The incident also highlights how AI-generated deepfakes disproportionately target women, weaponising technology to control and humiliate. The false claim that she was the man's wife, coupled with threatening language, transformed a violation of her image into an attempted character assassination. Such tactics silence women by making them afraid of increased exposure if they speak out—a calculation Gunasagar rejected. Her refusal to remain silent, despite the personal cost of public discussion, signals a resistance to the intimidation deepfakes are designed to inflict.
For Malaysian and Southeast Asian audiences, Gunasagar's case study offers uncomfortable truths about how far online abuse can extend and how quickly it can escalate. The region's rapid digital adoption, while creating economic and social opportunities, has also enabled the spread of harmful content with minimal friction. Platforms designed for connection have become vehicles for harassment, and the protective barriers that once existed—distance, obscurity, local community norms—no longer apply. Women navigating public life, whether as celebrities or activists, increasingly face the possibility that their likenesses might be weaponised without warning or consent.

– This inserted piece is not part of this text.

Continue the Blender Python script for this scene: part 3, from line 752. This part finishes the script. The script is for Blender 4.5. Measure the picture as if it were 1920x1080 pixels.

Moving forward, Gunasagar's message emphasises that combating AI-enabled abuse requires more than technological fixes or legal frameworks. It demands a fundamental reassessment of how online communities respond to victims. When someone experiences violation, the collective choice to support them rather than mock them becomes a statement about what kind of society we wish to build. In spaces where empathy has eroded and victim-blaming has become reflexive, even clear cases of abuse become contentious. Rebuilding that empathy, particularly across gender lines and particularly in defending those who are already vulnerable, remains the most urgent challenge facing digital societies across Southeast Asia.